My first time posting so please be gentle. I separated from my ex 2.5 years ago, i was with him for over 20 yrs but he changed so much and became manipulative, nasty, played mind games and started living a very bad lifestyle. Anyway he liquidated our assets, spent the money on sports cars and god only knows what else and left me penniless and heart broken.
Fast forward 6 months, my mum died suddenly and he made a point of telling my oldest daughter nasty things about my mum ( we had some issues when i was younger but we worked through them and it was in the past and our relationship was great), he broke her heart and she hasnt spoken to him for over a year ( she is 20 years old ).
I pulled myself up from NOTHING to studying for a law degree, finding a lovely little house to rent and i have built a great career. He hates me for this ( He told me when he left that the only way i would get on in my life would to fuck a rich man and hope to be kept me as a bad debt).
My youngest son is 11 years old, i have given him the most stable upbringing, he is a very high achiever at school and is well adjusted and a happy child.
My ex loves children until they start forming opinions of their own and stop looking at him as a hero, he then goes on the turn and gets nasty with them.
He sees my youngest once every two weeks and has him overnight, he has started to play mind games again and tells me im a bad mum.

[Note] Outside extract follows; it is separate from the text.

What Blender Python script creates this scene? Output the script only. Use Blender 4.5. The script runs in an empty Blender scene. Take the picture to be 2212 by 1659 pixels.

Im so frightened he is going to turn my son against me, i have no family except my very elderly nan, i havent had a relationship since my ex left because i have been concentrating on making my own life and trying to find my own happiness ( and im also frightened of men and relationships). I cant tell you how manipulative my exH is, he is a coward and will use everything he has to hurt me and my children are all he has left to hurt me. I dont need him financially and i can keep myself and the kids ( he hates this ).
How do i stop him playing mind games and manipulating us without it damaging my son? My exH really is a a nasty piece of work and i keep as much distance as possible from him but i would never stop him seeing our son. My son has started to not want to see his dad and my ex is blaming me, I swear it is my sons choice but he is turning it around and saying its my fault and emotionally blackmailing my my son.
Yesterday my son didnt want to stay with his dad overnight, my exH grabbed him from the doorway, drove off then 10 minutes later called me and told me our son did want to stay overnight. My son is very sensitive and my ex is a bully. I feel like shit at the moment, im so scared he is going to turn my son against me the same as he tried with out daughter. How do i stop him from hurting me through our son without damaging my son?
Sorry its a long post but there is so much more information that i could add but im trying to keep it to a minimum ( not very successfully ).